■ **MATERIAL PROVIDED**:
-- Start --
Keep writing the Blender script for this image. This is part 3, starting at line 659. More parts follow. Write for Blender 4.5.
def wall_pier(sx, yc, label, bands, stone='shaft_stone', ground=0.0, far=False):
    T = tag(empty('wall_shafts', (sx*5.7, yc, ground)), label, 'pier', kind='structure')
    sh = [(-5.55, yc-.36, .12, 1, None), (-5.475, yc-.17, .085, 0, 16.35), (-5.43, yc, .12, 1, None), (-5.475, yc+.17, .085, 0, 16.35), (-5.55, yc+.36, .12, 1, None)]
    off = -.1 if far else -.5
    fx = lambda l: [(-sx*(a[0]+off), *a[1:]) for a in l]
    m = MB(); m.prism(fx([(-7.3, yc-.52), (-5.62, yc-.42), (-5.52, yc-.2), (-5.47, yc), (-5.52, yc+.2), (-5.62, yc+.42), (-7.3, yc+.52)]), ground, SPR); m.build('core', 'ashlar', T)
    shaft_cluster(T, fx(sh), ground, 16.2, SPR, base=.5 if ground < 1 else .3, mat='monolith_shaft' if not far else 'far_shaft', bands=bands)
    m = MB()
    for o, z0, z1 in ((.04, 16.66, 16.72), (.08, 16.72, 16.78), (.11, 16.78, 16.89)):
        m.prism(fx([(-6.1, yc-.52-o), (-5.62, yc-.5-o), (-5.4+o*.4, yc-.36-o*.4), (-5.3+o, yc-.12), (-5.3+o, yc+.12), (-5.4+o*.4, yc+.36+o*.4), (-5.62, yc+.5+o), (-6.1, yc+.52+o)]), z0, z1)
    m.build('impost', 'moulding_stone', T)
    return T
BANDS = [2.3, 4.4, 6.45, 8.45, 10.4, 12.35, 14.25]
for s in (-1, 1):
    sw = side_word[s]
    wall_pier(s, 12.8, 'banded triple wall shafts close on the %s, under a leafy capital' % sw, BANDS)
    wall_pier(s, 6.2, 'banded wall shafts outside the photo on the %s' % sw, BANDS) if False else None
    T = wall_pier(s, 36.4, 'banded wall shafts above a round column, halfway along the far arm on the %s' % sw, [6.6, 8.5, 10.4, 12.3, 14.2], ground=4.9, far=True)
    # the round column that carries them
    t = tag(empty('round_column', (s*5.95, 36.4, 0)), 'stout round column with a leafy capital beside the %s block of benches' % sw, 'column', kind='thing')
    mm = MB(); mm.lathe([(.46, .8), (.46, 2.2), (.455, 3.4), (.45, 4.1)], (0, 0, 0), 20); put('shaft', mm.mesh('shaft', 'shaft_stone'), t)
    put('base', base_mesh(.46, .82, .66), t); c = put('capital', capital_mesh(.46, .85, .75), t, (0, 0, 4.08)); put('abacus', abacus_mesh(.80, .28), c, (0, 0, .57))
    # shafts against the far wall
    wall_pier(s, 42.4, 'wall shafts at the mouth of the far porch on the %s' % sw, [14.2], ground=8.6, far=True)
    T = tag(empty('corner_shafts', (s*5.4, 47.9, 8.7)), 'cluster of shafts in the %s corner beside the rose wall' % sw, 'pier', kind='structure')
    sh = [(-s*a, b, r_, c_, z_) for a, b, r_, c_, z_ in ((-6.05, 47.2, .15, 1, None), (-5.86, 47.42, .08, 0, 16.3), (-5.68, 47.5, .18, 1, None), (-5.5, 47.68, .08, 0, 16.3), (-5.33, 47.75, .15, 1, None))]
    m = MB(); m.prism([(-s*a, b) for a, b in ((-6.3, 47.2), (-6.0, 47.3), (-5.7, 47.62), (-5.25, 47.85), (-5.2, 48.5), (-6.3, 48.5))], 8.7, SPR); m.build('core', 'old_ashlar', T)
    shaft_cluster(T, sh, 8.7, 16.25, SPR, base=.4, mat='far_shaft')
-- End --
■ **THE PROBLEM**: Output the listing above exactly as it appears.

■ **ANSWER TO THIS PROBLEM**:
Keep writing the Blender script for this image. This is part 3, starting at line 659. More parts follow. Write for Blender 4.5.
def wall_pier(sx, yc, label, bands, stone='shaft_stone', ground=0.0, far=False):
    T = tag(empty('wall_shafts', (sx*5.7, yc, ground)), label, 'pier', kind='structure')
    sh = [(-5.55, yc-.36, .12, 1, None), (-5.475, yc-.17, .085, 0, 16.35), (-5.43, yc, .12, 1, None), (-5.475, yc+.17, .085, 0, 16.35), (-5.55, yc+.36, .12, 1, None)]
    off = -.1 if far else -.5
    fx = lambda l: [(-sx*(a[0]+off), *a[1:]) for a in l]
    m = MB(); m.prism(fx([(-7.3, yc-.52), (-5.62, yc-.42), (-5.52, yc-.2), (-5.47, yc), (-5.52, yc+.2), (-5.62, yc+.42), (-7.3, yc+.52)]), ground, SPR); m.build('core', 'ashlar', T)
    shaft_cluster(T, fx(sh), ground, 16.2, SPR, base=.5 if ground < 1 else .3, mat='monolith_shaft' if not far else 'far_shaft', bands=bands)
    m = MB()
    for o, z0, z1 in ((.04, 16.66, 16.72), (.08, 16.72, 16.78), (.11, 16.78, 16.89)):
        m.prism(fx([(-6.1, yc-.52-o), (-5.62, yc-.5-o), (-5.4+o*.4, yc-.36-o*.4), (-5.3+o, yc-.12), (-5.3+o, yc+.12), (-5.4+o*.4, yc+.36+o*.4), (-5.62, yc+.5+o), (-6.1, yc+.52+o)]), z0, z1)
    m.build('impost', 'moulding_stone', T)
    return T
BANDS = [2.3, 4.4, 6.45, 8.45, 10.4, 12.35, 14.25]
for s in (-1, 1):
    sw = side_word[s]
    wall_pier(s, 12.8, 'banded triple wall shafts close on the %s, under a leafy capital' % sw, BANDS)
    wall_pier(s, 6.2, 'banded wall shafts outside the photo on the %s' % sw, BANDS) if False else None
    T = wall_pier(s, 36.4, 'banded wall shafts above a round column, halfway along the far arm on the %s' % sw, [6.6, 8.5, 10.4, 12.3, 14.2], ground=4.9, far=True)
    # the round column that carries them
    t = tag(empty('round_column', (s*5.95, 36.4, 0)), 'stout round column with a leafy capital beside the %s block of benches' % sw, 'column', kind='thing')
    mm = MB(); mm.lathe([(.46, .8), (.46, 2.2), (.455, 3.4), (.45, 4.1)], (0, 0, 0), 20); put('shaft', mm.mesh('shaft', 'shaft_stone'), t)
    put('base', base_mesh(.46, .82, .66), t); c = put('capital', capital_mesh(.46, .85, .75), t, (0, 0, 4.08)); put('abacus', abacus_mesh(.80, .28), c, (0, 0, .57))
    # shafts against the far wall
    wall_pier(s, 42.4, 'wall shafts at the mouth of the far porch on the %s' % sw, [14.2], ground=8.6, far=True)
    T = tag(empty('corner_shafts', (s*5.4, 47.9, 8.7)), 'cluster of shafts in the %s corner beside the rose wall' % sw, 'pier', kind='structure')
    sh = [(-s*a, b, r_, c_, z_) for a, b, r_, c_, z_ in ((-6.05, 47.2, .15, 1, None), (-5.86, 47.42, .08, 0, 16.3), (-5.68, 47.5, .18, 1, None), (-5.5, 47.68, .08, 0, 16.3), (-5.33, 47.75, .15, 1, None))]
    m = MB(); m.prism([(-s*a, b) for a, b in ((-6.3, 47.2), (-6.0, 47.3), (-5.7, 47.62), (-5.25, 47.85), (-5.2, 48.5), (-6.3, 48.5))], 8.7, SPR); m.build('core', 'old_ashlar', T)
    shaft_cluster(T, sh, 8.7, 16.25, SPR, base=.4, mat='far_shaft')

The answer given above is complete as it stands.